Stored data ::
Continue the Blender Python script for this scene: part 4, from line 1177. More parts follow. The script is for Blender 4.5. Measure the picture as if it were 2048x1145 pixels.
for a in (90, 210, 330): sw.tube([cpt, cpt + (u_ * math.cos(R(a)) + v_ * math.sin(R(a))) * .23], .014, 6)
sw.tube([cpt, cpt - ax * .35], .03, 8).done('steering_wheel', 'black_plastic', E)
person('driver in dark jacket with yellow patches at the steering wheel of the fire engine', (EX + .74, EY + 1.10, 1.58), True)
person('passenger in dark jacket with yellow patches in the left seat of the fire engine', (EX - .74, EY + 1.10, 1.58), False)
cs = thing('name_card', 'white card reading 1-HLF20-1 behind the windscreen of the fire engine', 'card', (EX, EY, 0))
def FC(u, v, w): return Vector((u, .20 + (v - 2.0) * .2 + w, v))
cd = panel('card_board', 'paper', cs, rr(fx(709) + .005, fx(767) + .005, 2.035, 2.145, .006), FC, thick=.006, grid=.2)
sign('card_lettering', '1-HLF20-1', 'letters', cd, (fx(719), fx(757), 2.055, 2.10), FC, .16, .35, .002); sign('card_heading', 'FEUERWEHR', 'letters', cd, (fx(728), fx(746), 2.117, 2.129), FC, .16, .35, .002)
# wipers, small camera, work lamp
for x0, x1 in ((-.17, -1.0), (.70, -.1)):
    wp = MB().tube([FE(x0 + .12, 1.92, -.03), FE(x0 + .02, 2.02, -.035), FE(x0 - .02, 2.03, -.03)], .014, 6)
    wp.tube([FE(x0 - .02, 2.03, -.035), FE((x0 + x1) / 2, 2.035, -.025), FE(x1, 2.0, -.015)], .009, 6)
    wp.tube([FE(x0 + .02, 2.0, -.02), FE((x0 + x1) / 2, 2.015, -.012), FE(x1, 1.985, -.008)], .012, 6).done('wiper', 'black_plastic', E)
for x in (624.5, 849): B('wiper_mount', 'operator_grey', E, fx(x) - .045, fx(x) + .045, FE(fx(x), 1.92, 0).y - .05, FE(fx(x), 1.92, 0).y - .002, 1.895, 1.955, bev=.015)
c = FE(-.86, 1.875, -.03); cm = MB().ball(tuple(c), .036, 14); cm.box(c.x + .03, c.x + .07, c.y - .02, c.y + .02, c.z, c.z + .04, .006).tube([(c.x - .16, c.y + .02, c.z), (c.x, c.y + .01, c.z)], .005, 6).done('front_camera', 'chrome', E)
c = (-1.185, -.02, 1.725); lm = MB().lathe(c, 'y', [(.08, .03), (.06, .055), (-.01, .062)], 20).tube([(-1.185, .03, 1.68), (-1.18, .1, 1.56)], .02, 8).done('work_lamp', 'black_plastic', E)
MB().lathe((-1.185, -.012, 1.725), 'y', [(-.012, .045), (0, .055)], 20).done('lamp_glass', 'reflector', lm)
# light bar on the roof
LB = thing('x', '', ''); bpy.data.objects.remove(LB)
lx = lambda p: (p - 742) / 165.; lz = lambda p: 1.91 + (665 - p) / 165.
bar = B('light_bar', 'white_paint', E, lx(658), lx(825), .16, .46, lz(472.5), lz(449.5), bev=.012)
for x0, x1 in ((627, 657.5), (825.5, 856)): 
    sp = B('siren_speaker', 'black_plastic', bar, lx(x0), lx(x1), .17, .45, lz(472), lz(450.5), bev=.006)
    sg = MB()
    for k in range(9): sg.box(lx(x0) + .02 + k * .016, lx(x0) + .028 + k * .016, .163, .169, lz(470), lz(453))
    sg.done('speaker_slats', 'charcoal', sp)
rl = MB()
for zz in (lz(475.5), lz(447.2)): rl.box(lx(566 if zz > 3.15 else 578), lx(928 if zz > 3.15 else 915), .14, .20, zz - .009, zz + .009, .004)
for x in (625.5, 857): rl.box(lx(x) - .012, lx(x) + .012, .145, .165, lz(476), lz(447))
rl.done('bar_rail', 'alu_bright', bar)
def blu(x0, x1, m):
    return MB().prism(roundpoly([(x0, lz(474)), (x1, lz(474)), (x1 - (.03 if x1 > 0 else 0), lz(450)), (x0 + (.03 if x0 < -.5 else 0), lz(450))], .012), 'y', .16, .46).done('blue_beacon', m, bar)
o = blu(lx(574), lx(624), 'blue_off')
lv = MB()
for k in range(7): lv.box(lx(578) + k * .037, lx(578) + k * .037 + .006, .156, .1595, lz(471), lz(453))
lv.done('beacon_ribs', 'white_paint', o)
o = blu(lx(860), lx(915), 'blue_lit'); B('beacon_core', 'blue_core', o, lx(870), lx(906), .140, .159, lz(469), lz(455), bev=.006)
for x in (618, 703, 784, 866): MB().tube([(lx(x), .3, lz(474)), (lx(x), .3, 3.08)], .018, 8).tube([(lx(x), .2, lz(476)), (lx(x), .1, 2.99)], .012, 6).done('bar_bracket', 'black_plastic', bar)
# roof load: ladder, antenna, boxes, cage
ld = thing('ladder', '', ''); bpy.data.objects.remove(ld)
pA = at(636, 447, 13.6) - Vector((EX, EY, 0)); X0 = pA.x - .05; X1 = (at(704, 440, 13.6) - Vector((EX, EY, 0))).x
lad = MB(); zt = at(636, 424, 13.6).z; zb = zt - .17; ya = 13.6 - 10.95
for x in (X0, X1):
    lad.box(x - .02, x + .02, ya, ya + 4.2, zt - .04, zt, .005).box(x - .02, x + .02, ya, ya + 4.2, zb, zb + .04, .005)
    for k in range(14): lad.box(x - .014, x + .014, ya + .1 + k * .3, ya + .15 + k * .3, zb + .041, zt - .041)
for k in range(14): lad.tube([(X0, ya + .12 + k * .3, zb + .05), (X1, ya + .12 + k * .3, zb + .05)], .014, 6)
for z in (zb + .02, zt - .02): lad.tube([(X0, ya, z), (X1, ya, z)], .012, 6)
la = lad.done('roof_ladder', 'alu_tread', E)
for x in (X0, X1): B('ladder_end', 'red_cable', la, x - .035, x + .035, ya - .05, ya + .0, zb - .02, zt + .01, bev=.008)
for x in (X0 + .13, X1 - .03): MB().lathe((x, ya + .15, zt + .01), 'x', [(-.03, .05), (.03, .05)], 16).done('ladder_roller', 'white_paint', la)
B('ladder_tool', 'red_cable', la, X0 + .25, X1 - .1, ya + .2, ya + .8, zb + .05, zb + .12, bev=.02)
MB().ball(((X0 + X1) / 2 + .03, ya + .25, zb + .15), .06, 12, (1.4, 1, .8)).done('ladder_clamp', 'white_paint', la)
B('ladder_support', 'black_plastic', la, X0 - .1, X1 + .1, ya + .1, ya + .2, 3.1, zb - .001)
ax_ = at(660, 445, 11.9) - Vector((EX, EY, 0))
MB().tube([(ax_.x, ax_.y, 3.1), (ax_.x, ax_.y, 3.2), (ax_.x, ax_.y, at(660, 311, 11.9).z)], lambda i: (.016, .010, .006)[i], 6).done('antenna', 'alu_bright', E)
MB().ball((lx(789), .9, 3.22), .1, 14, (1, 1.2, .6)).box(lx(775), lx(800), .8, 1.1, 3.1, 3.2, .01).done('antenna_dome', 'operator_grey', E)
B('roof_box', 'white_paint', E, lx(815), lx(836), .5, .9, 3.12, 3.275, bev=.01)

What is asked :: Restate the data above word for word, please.

Completed exercise ::
Continue the Blender Python script for this scene: part 4, from line 1177. More parts follow. The script is for Blender 4.5. Measure the picture as if it were 2048x1145 pixels.
for a in (90, 210, 330): sw.tube([cpt, cpt + (u_ * math.cos(R(a)) + v_ * math.sin(R(a))) * .23], .014, 6)
sw.tube([cpt, cpt - ax * .35], .03, 8).done('steering_wheel', 'black_plastic', E)
person('driver in dark jacket with yellow patches at the steering wheel of the fire engine', (EX + .74, EY + 1.10, 1.58), True)
person('passenger in dark jacket with yellow patches in the left seat of the fire engine', (EX - .74, EY + 1.10, 1.58), False)
cs = thing('name_card', 'white card reading 1-HLF20-1 behind the windscreen of the fire engine', 'card', (EX, EY, 0))
def FC(u, v, w): return Vector((u, .20 + (v - 2.0) * .2 + w, v))
cd = panel('card_board', 'paper', cs, rr(fx(709) + .005, fx(767) + .005, 2.035, 2.145, .006), FC, thick=.006, grid=.2)
sign('card_lettering', '1-HLF20-1', 'letters', cd, (fx(719), fx(757), 2.055, 2.10), FC, .16, .35, .002); sign('card_heading', 'FEUERWEHR', 'letters', cd, (fx(728), fx(746), 2.117, 2.129), FC, .16, .35, .002)
# wipers, small camera, work lamp
for x0, x1 in ((-.17, -1.0), (.70, -.1)):
    wp = MB().tube([FE(x0 + .12, 1.92, -.03), FE(x0 + .02, 2.02, -.035), FE(x0 - .02, 2.03, -.03)], .014, 6)
    wp.tube([FE(x0 - .02, 2.03, -.035), FE((x0 + x1) / 2, 2.035, -.025), FE(x1, 2.0, -.015)], .009, 6)
    wp.tube([FE(x0 + .02, 2.0, -.02), FE((x0 + x1) / 2, 2.015, -.012), FE(x1, 1.985, -.008)], .012, 6).done('wiper', 'black_plastic', E)
for x in (624.5, 849): B('wiper_mount', 'operator_grey', E, fx(x) - .045, fx(x) + .045, FE(fx(x), 1.92, 0).y - .05, FE(fx(x), 1.92, 0).y - .002, 1.895, 1.955, bev=.015)
c = FE(-.86, 1.875, -.03); cm = MB().ball(tuple(c), .036, 14); cm.box(c.x + .03, c.x + .07, c.y - .02, c.y + .02, c.z, c.z + .04, .006).tube([(c.x - .16, c.y + .02, c.z), (c.x, c.y + .01, c.z)], .005, 6).done('front_camera', 'chrome', E)
c = (-1.185, -.02, 1.725); lm = MB().lathe(c, 'y', [(.08, .03), (.06, .055), (-.01, .062)], 20).tube([(-1.185, .03, 1.68), (-1.18, .1, 1.56)], .02, 8).done('work_lamp', 'black_plastic', E)
MB().lathe((-1.185, -.012, 1.725), 'y', [(-.012, .045), (0, .055)], 20).done('lamp_glass', 'reflector', lm)
# light bar on the roof
LB = thing('x', '', ''); bpy.data.objects.remove(LB)
lx = lambda p: (p - 742) / 165.; lz = lambda p: 1.91 + (665 - p) / 165.
bar = B('light_bar', 'white_paint', E, lx(658), lx(825), .16, .46, lz(472.5), lz(449.5), bev=.012)
for x0, x1 in ((627, 657.5), (825.5, 856)): 
    sp = B('siren_speaker', 'black_plastic', bar, lx(x0), lx(x1), .17, .45, lz(472), lz(450.5), bev=.006)
    sg = MB()
    for k in range(9): sg.box(lx(x0) + .02 + k * .016, lx(x0) + .028 + k * .016, .163, .169, lz(470), lz(453))
    sg.done('speaker_slats', 'charcoal', sp)
rl = MB()
for zz in (lz(475.5), lz(447.2)): rl.box(lx(566 if zz > 3.15 else 578), lx(928 if zz > 3.15 else 915), .14, .20, zz - .009, zz + .009, .004)
for x in (625.5, 857): rl.box(lx(x) - .012, lx(x) + .012, .145, .165, lz(476), lz(447))
rl.done('bar_rail', 'alu_bright', bar)
def blu(x0, x1, m):
    return MB().prism(roundpoly([(x0, lz(474)), (x1, lz(474)), (x1 - (.03 if x1 > 0 else 0), lz(450)), (x0 + (.03 if x0 < -.5 else 0), lz(450))], .012), 'y', .16, .46).done('blue_beacon', m, bar)
o = blu(lx(574), lx(624), 'blue_off')
lv = MB()
for k in range(7): lv.box(lx(578) + k * .037, lx(578) + k * .037 + .006, .156, .1595, lz(471), lz(453))
lv.done('beacon_ribs', 'white_paint', o)
o = blu(lx(860), lx(915), 'blue_lit'); B('beacon_core', 'blue_core', o, lx(870), lx(906), .140, .159, lz(469), lz(455), bev=.006)
for x in (618, 703, 784, 866): MB().tube([(lx(x), .3, lz(474)), (lx(x), .3, 3.08)], .018, 8).tube([(lx(x), .2, lz(476)), (lx(x), .1, 2.99)], .012, 6).done('bar_bracket', 'black_plastic', bar)
# roof load: ladder, antenna, boxes, cage
ld = thing('ladder', '', ''); bpy.data.objects.remove(ld)
pA = at(636, 447, 13.6) - Vector((EX, EY, 0)); X0 = pA.x - .05; X1 = (at(704, 440, 13.6) - Vector((EX, EY, 0))).x
lad = MB(); zt = at(636, 424, 13.6).z; zb = zt - .17; ya = 13.6 - 10.95
for x in (X0, X1):
    lad.box(x - .02, x + .02, ya, ya + 4.2, zt - .04, zt, .005).box(x - .02, x + .02, ya, ya + 4.2, zb, zb + .04, .005)
    for k in range(14): lad.box(x - .014, x + .014, ya + .1 + k * .3, ya + .15 + k * .3, zb + .041, zt - .041)
for k in range(14): lad.tube([(X0, ya + .12 + k * .3, zb + .05), (X1, ya + .12 + k * .3, zb + .05)], .014, 6)
for z in (zb + .02, zt - .02): lad.tube([(X0, ya, z), (X1, ya, z)], .012, 6)
la = lad.done('roof_ladder', 'alu_tread', E)
for x in (X0, X1): B('ladder_end', 'red_cable', la, x - .035, x + .035, ya - .05, ya + .0, zb - .02, zt + .01, bev=.008)
for x in (X0 + .13, X1 - .03): MB().lathe((x, ya + .15, zt + .01), 'x', [(-.03, .05), (.03, .05)], 16).done('ladder_roller', 'white_paint', la)
B('ladder_tool', 'red_cable', la, X0 + .25, X1 - .1, ya + .2, ya + .8, zb + .05, zb + .12, bev=.02)
MB().ball(((X0 + X1) / 2 + .03, ya + .25, zb + .15), .06, 12, (1.4, 1, .8)).done('ladder_clamp', 'white_paint', la)
B('ladder_support', 'black_plastic', la, X0 - .1, X1 + .1, ya + .1, ya + .2, 3.1, zb - .001)
ax_ = at(660, 445, 11.9) - Vector((EX, EY, 0))
MB().tube([(ax_.x, ax_.y, 3.1), (ax_.x, ax_.y, 3.2), (ax_.x, ax_.y, at(660, 311, 11.9).z)], lambda i: (.016, .010, .006)[i], 6).done('antenna', 'alu_bright', E)
MB().ball((lx(789), .9, 3.22), .1, 14, (1, 1.2, .6)).box(lx(775), lx(800), .8, 1.1, 3.1, 3.2, .01).done('antenna_dome', 'operator_grey', E)
B('roof_box', 'white_paint', E, lx(815), lx(836), .5, .9, 3.12, 3.275, bev=.01)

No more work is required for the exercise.